So hard to watch: coming to terms with your own limitations

Today was not the best day. It turns out that Mum did not sleep too well. To be expected, really. It was her first night in Lovely Banks. The bed will be different. She will wake up to different surroundings. She will wake up tired. And all of that will compound to add to her confusion.


Old man and woman on a bench watching the sunset, watercolour by Erin Groenenboom

Dad and I visited at about 10:00am, and briefly spoke of our plans for the day. We would travel to Warrnambool, organise a phone, and maybe look at a few things Dad needed, and then make our way back to Cobden. Then there was a lamb roast to be cooked, and I was goIng to season and bake the potatoes and pumpkin.

We made the trip to Warrnambool, and finally made it back to see mum at about 3:30pm. By that time, however, it was clear her disrupted night’s sleep was taking it’s toll. She was rambling a little, and confusing her feeling
ill at lunchtime with having to go for a long walk away from home and thinking she was going to ‘croak’.

I made it back a second time to find that Mum was even more confused by that time. We watched as Mum rang the buzzer to go to the toilet. The carers came, lifted Mum to her feet, and took her to the toilet. Jo remarked “up to yesterday, we would have been doing that, or Dad would have been doing that, and I’m so glad we don’t have to anymore.” It’s not that we couldn’t be bothered, or that we felt the task was beneath us. I think Jo captured it when she put it in terms of being broken.

Love always has a cost. And for Dad and Jo, the cost was knowing that they had reached the limit of what they could do. The cost was realising that loving Mum meant they had to provide a level of care that they could no longer deliver. We struggled to accept the limits of our own love.

We struggled to answer Mum when she asked why she could not go with us, why we could not help her up, and why Jo and I were the only ones who were ‘allowed out’. We bit our lip as Mum came to terms with her reality as best she could…

“Can we get out? Can we leave now? Are you and Jo the only ones who can leave? Do I have to stay here by myself, then? On my own?”

“Yes Mum, you need to stay here, and Jo and I have to go. We have to be home by seven. The nurses will come and help you get changed. No, Mum, we cannot do that, they do, that’s what they are here for…”

In that moment, I remembered that as a young father, I occasionally had to leave our second youngest, Melody, at day care. She would be crying, “Daddy! Daddy! Daddy!”, pleading for me not to walk away. But I did. I walked away and left her in day care. It was about the hardest thing I had to do.

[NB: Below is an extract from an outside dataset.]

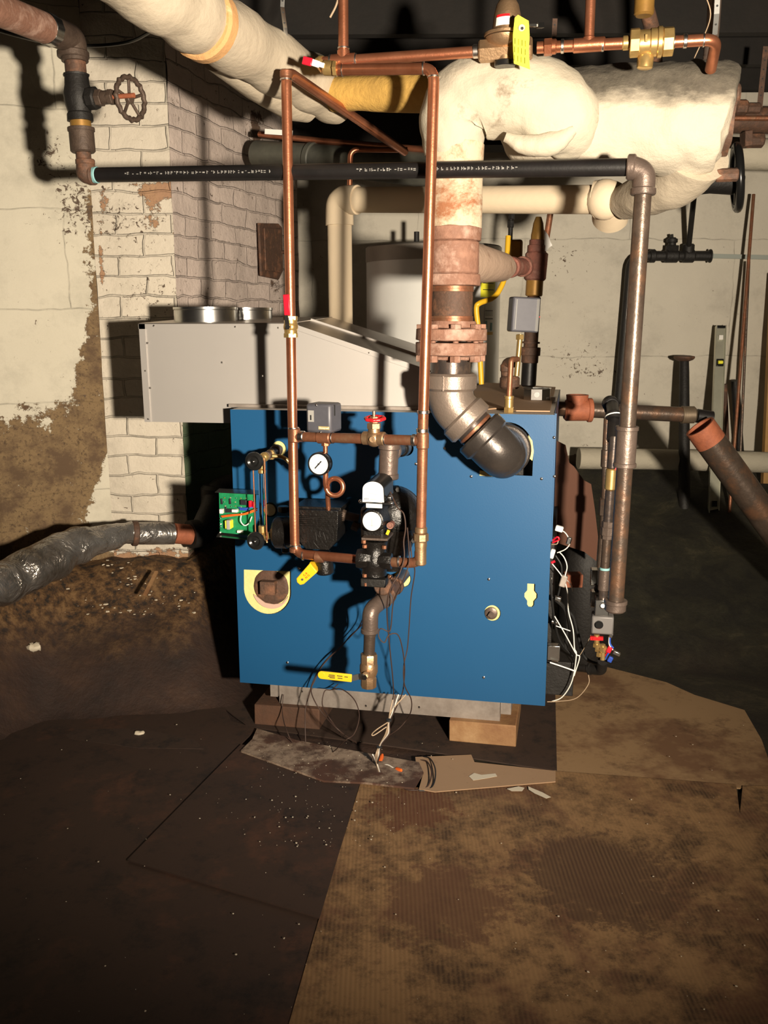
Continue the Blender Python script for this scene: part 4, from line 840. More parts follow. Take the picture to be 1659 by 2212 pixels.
# ================================================================ LOOSE WIRES
def wire(label,pts,r=.0019,mat='rubber',grp=None,name='wire'):
    q=[]
    for x,y,d in pts: q.append(U(x,y,Z=d[1]) if isinstance(d,tuple) else U(x,y,Y=d))
    mb=MB(); mb.tube(smoothpath(q,7),r,8); return solo(name,label,'wire',mb,M[mat])
Z=lambda z:('z',z)
wire('thin brown wire running from the float feeder down past the right copper leg',[(842,1060,-.29),(858,1095,-.32),(872,1110,-.33),(876,1140,-.33),(872,1170,-.33),(873,1205,-.34),(862,1240,-.36),(848,1262,-.37),(838,1290,-.36),(836,1330,-.3),(842,1400,-.25),(848,1460,-.2),(850,1500,-.15),(846,1520,-.1)])
wire('thin brown wire looping once beside the elbow then dropping past the bronze valve',[(880,1140,-.3),(884,1200,-.34),(880,1230,-.36),(866,1265,-.35),(850,1300,-.3),(845,1350,-.28),(840,1364,-.28),(822,1358,-.28),(818,1375,-.28),(830,1388,-.28),(840,1372,-.27),(858,1370,-.26),(868,1395,-.24),(874,1440,-.2),(872,1480,-.15),(868,1500,-.12),(855,1530,-.08),(848,1545,-.06)],.0018)
wire('long brown wire hanging outermost on the right down to the floor',[(886,1160,-.3),(890,1210,-.33),(896,1235,-.3),(888,1290,-.25),(884,1350,-.22),(880,1400,-.2),(872,1440,-.2),(874,1480,-.18),(888,1510,-.12),(888,1535,-.06),(878,1555,.02),(860,1575,.0),(835,1592,Z(.012))],.0018)
wire('brown wire sweeping left from the elbow and curling under the boiler edge',[(790,1320,-.2),(775,1355,-.12),(755,1375,-.08),(735,1400,-.06),(710,1420,-.05),(690,1445,-.05),(675,1475,-.05),(668,1500,-.05),(660,1530,-.05),(659,1565,-.08),(660,1603,Z(.02))],.0018)
wire('brown wire crossing low under the yellow lever and looping down to the floor',[(820,1300,-.25),(790,1340,-.1),(760,1372,-.06),(722,1410,-.05),(695,1440,-.06),(680,1470,-.08),(672,1490,-.1),(680,1515,-.14),(700,1545,-.16),(735,1580,-.2),(770,1605,Z(.02))],.0018)
wire('short brown wire arching over the grey base and dropping to the floor',[(730,1478,-.05),(716,1490,-.08),(702,1492,-.1),(696,1515,-.12),(700,1532,-.14),(718,1560,-.18),(742,1592,Z(.02))],.0017)
wire('brown wire curving in a wide loop below the yellow handled valve',[(716,1490,-.08),(735,1488,-.1),(755,1500,-.13),(770,1520,-.16),(776,1550,-.2),(765,1585,-.24),(745,1600,-.26),(718,1625,Z(.02)),(690,1634,Z(.012)),(640,1612,Z(.012)),(620,1580,Z(.06)),(610,1540,.0),(612,1500,.04)],.0017)
wire('pair of dark wires bowing out over the cardboard flap',[(910,1635,Z(.012)),(928,1638,Z(.02)),(940,1660,Z(.03)),(938,1690,Z(.02)),(925,1706,Z(.012)),(905,1708,Z(.012))],.0022,'wire_black')
wire('dark wire curving inside the pair on the cardboard flap',[(905,1642,Z(.012)),(922,1645,Z(.02)),(932,1665,Z(.03)),(928,1690,Z(.02)),(915,1704,Z(.012)),(880,1706,Z(.012)),(858,1690,Z(.012)),(852,1680,Z(.012))],.0022,'rubber')
WB=T('wire_bundle','bundle of tan wires tied together with orange wire nuts at its lower end','wire bundle',U(820,1690,Z=.01))
def zz_(l): return [U(x,y,Z=d[1]) if isinstance(d,tuple) else U(x,y,Y=d) for x,y,d in l]
base_=[(852,1500,-.12),(846,1535,-.14),(840,1560,-.17),(836,1585,-.2),(822,1608,-.24),(815,1630,-.27),(814,1650,Z(.03)),(822,1680,Z(.016)),(828,1690,Z(.016))]
for k,(dx,m_) in enumerate(((0,'tan_wire'),(3,'wire_white'),(-3,'tan_wire'),(5,'rubber'))):
    l=[(x+dx*(1 if i%2 else .3)+(8 if (k==1 and i==0) else 0)+(25 if (k==0 and i==0) else 0),y,d) for i,(x,y,d) in enumerate(base_)]
    if k>1: l=l[:7]
    mb=MB(); mb.tube(smoothpath(zz_(l),6),.0021,8); WB.part('wire',mb,M[m_])
mb=MB(); mb.tube(smoothpath(zz_([(838,1560,-.17),(815,1575,-.2),(804,1585,-.2),(808,1588,-.2),(835,1570,-.18)]),6),.0018,8); WB.part('wire',mb,M['tan_wire'],label='small loop sticking out')
mb=MB(); mb.tube(smoothpath(zz_([(814,1650,Z(.03)),(805,1630,-.27),(806,1645,Z(.02)),(812,1658,Z(.012)),(835,1652,Z(.02)),(848,1658,Z(.02)),(855,1663,Z(.014))]),6),.0018,8); WB.part('wire',mb,M['wire_white'],label='white tail lying on the board')
for y in (1556,1614):
    q=zz_([(840,1556,-.17)])[0] if y==1556 else zz_([(819,1614,-.25)])[0]; mb=MB(); mb.band(q,(0,0,1),.009,.006,12); WB.part('cable_tie',mb,M['ink'])
for (x,y,ex,ey) in ((821,1646,826,1630),(858,1663,867,1664)):
    a=U(x,y,Z=.016); b=U(ex,ey,Z=.024); mb=MB(); mb.lathe(a,b-a,[(0,.0085),((b-a).length*.7,.0065),((b-a).length,.004)],10); WB.part('wire_nut',mb,M['orange'],label='orange wire nut')
# ================================================================ BLACK HORIZONTAL PIPE, RIGHT RISER, LEFT VALVE ASSEMBLY
YP=-.268
BPp=T('black_pipe','long black lettered pipe crossing the whole picture and turning down at the right','pipe',P(1390,372,YP))
l0=Q(206,378,2.89); YP=-.335; r0=P(1375,361,YP)
dp=(r0-l0).normalized()
mb=MB(); mb.cyl(l0,r0,.0212,24); BPp.part('level_pipe',mb,M['black_pipe'])
mb=MB(); mb.band(l0+dp*.0,dp,.0235,.02,24); BPp.part('tape_ring',mb,M['teal'],label='pale teal tape ring')
rb=P(1330,1300,YP-.0); rt=P(1392,372,YP); dv=(rb-rt).normalized()
mb=MB(); mb.tube(rounded([r0-dp*.015,rt,rt+dv*.045],.03,10),.028,28); mb.band(r0-dp*.012,dp,.031,.02,28); mb.band(rt+dv*.045,dv,.031,.018,28); BPp.part('elbow',mb,M['fitting'])
mb=MB(); mb.cyl(rt+dv*.03,rb,.0212,24); BPp.part('drop_pipe',mb,M['steel_rust'],label='brownish steel drop')
mb=MB(); q=P(1352,965,YP); mb.band(q,dv,.027,.105,28); mb.band(q-dv*.048,dv,.030,.012,28); mb.band(q+dv*.048,dv,.030,.012,28); BPp.part('coupling',mb,M['fitting'])
mb=MB(); mb.band(rb+dv*.012,dv,.0285,.03,28); mb.band(rb+dv*.0,dv,.031,.012,28); BPp.part('end_cap',mb,M['fitting'])
# stencilled marking, kept as faint unreadable dashes like the photograph shows
fd=Vector((dp.y,-dp.x,0)).normalized(); 
def stencil(x0,x1,seed,bright):
    rs=random.Random(seed); mb=MB(); x=x0
    while x<x1:
        w=rs.uniform(3,7); y=377-13.2*(x-206)/1169*1.28+1
        t_=((U(x,377,F=2.9)-l0).dot(dp)); 
        # position along the pipe that projects to column x
        lo,hi=0.,(r0-l0).length
        for _ in range(22):
            md=(lo+hi)/2
            if proj(l0+dp*md)[0]<x: lo=md
            else: hi=md
        c=l0+dp*lo; s=w*mpp(c)*.8; q=c+fd*.0214
        for h in range(rs.choice((1,2,2,3))): mb.box(q+Vector((0,0,rs.uniform(-.003,.003))),s,.0006,.0016,Matrix((dp,-fd,(0,0,1))).transposed())
        if rs.random()<.6: mb.box(q-dp*s*.4,.0014,.0006,.008,Matrix((dp,-fd,(0,0,1))).transposed())
        x+=w+rs.choice((1.5,1.5,2,5))
    return BPp.part('stencilled_marking',mb,M['ink_grey'],label='faint white stencilled marking')
stencil(280,590,3,1); stencil(778,905,5,1); stencil(945,1120,8,1)
GV=T('gate_valve_drop','old brown pipe drop with dark valve and spoked hand wheel by the left wall','pipe',Q(185,385,2.93))
F1=2.89
mb=MB(); pts=[Q(188,378,F1),Q(182,378,F1)]
e0=Q(184,350,F1); mb.tube(rounded([l0-dp*.01,Q(184,378,F1),e0],.04,10),.026,24); mb.band(l0-dp*.012,dp,.029,.018,24); mb.band(e0,(0,0,1),.028,.016,24); GV.part('elbow',mb,M['rust_dark'])
vx=lambda y:interp(y,[(110,160),(378,184)])
def vb_(y0,y1,r,mat,nm,lab=None,sg=24):
    a=Q(vx(y0),y0,F1); b=Q(vx(y1),y1,F1); mb=MB(); mb.band((a+b)/2,b-a,r,(b-a).length,sg,.06); return GV.part(nm,mb,M[mat],label=lab)
vb_(328,352,.022,'rust_dark','nipple'); vb_(276,330,.036,'wheel_brown','coupling'); vb_(276,284,.039,'wheel_brown','coupling'); vb_(258,280,.030,'ochre','bushing','brass bushing')
a=Q(vx(262),262,F1); b=Q(vx(165),165,F1); mb=MB(); mb.lathe(a,b-a,[(0,.038),(.02,.037),(.024,.033),(.05,.040),(.075,.042),(.1,.036),(.125,.034),(.128,.038),((b-a).length,.037)],10); 
vc=Q(168,215,F1); sx=Vector((RH.x,RH.y,0))-FH*.28; sx.normalize()
mb.band(vc+sx*.05,sx,.032,.03,8); mb.cyl(vc,vc+sx*.06,.026,20); GV.part('valve_body',mb,M['black_dull'],label='dark valve body')
mb=MB(); mb.hexn(vc+sx*.072,sx,.024,.02); mb.band(vc+sx*.095,sx,.019,.03,16); mb.hexn(vc+sx*.11,sx,.022,.016); GV.part('bonnet',mb,M['wheel_brown'])
mb=MB(); mb.cyl(vc+sx*.11,vc+sx*.185,.007,12); GV.part('stem',mb,M['rust_orange'])
mb=MB(); wc=Q(282,213,2.9); handwheel(GV,wc,(sx+FH*-.25),.058,.0075,'wheel_brown',5,.05,16,dish=.004)
vb_(118,170,.030,'rust_dark','nipple'); vb_(112,134,.038,'wheel_brown','coupling')
mb=MB(); E=Q(160,88,F1); mb.tube(rounded([Q(158,120,F1),Q(156,84,F1),Q(110,66,2.8)],.05,10),.040,26); mb.band(Q(158,118,F1),(0,0,1),.045,.02,24); GV.part('elbow',mb,M['wheel_brown'])
mb=MB(); mb.band(Q(105,64,2.79),Q(160,88,F1)-Q(90,55,2.75),.043,.045,10); mb.band(Q(92,58,2.75),Q(160,88,F1)-Q(90,55,2.75),.036,.03,24); GV.part('union',mb,M['galv'],label='whitish union fitting')
mb=MB(); mb.tube(QL((95,60,2.76),(0,22,2.55),(-90,-15,2.35)),.040,26); mb.noise(.0015,30); GV.part('pipe',mb,M['rust'],label='thick rusty pipe leaving at upper left')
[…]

…we just have to walk away. We have to go, and now

This afternoon I remembered that experience. When Mum was questioning why we could leave, and why she couldn’t. I made eye contact with Jo and mouthed the words, “we just have to walk away. We have to go, and now.” I knew the longer we stayed, the harder it would be to leave. So we kissed Mum on the forehead, and said we’d we there tomorrow. And then we walked away.